TRAIN 2 also proposes to end the fiscal incentives of exemption from local taxes.

AmCham said fiscal incentives are an important factor in most investment decisions since taxes, duties, fees, and deductible expenses add to business expenses. When they are waived or reduced the cost of doing business is less, making the country more competitive. Some countries are able to offer a major investor extremely attractive menus of incentives long income tax holiday (ITH) with reduced corporate income tax (CIT) thereafter with indefinite renewals, free land, and new roads.

Also critical is to preserve the value of PEZA and other economic ones, AmCham said, and to manage carefully any transition from current fiscal incentives to the new regime under TRAIN 2.

“Fiscal incentives compensate for higher costs in Philippines. With higher costs of doing business in the Philippines fiscal incentives play an important role in making an investment in the country more attractive to efficiency-seeking foreign investors,” AmCham said. “For these reasons, the incentives the Philippines offers should be beyond being equal to competitors. They should be more attractive in order to narrow the marginal advantage of other locations.”
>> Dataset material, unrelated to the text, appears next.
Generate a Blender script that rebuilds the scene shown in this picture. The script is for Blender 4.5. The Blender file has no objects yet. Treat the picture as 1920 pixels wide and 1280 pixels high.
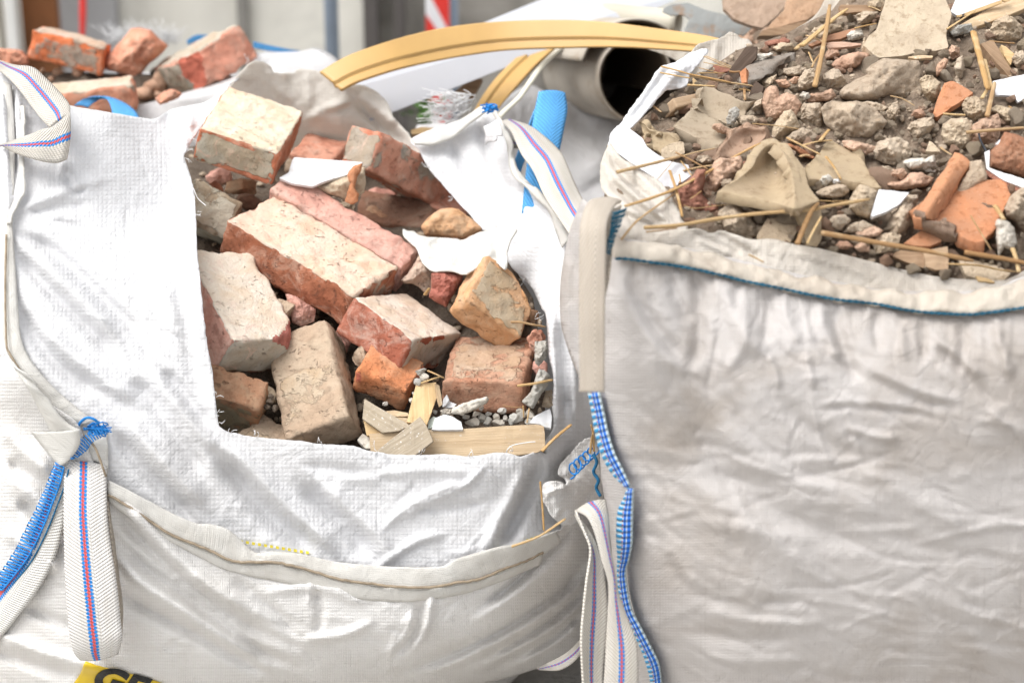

Meanwhile, Senator Bam Aquino renewed his push for the passage of his measure to stop the excise tax on oil products under the Tax Reform for Acceleration and Inclusion (TRAIN) Law.

He insisted that the suspension and rollback of the excise tax on fuel would help alleviate the continuing rise in fuel prices and lower the prices of goods and services.

“There is the solution. Let us act on this. The opposition and the administration should help each other to lower the prices of goods,” said Aquino, one of four senators who voted against the ratification of the TRAIN Law.

The senator filed Senate Bill No. 1798 or the Bawas Presyo Bill, which seeks to suspend the excise tax on fuel under the TRAIN Law when the average inflation rate surpasses the annual inflation target over a three-month period.

Aquino said there is a pressing need to enact his measure into law as there is a scheduled second round of increase in excise tax on fuel under the TRAIN Law in January 2019.

He said the woes on high prices of goods and services will continue if the government continues to ignore the plea of the Filipino people, especially the poor.

“Our poor countrymen are already drowning in the high prices and yet, there is another increase in the price of crude oil,” he said.

“Huwag maging manhid sa paulit-ulit na daing ng mahihirap na pamilya. Hindi po masosolusyanan ang problemang ito kung hindi tayo magtutulungan,” the senator added.

Aquino also renewed his call for the government to fully roll out the social mitigating measures under the TRAIN Law, including the unconditional cash transfer (UCT) program for poor Filipino families and the Pantawid Pasada Program, which aims to help jeepney operators and drivers cope with the increase in oil prices.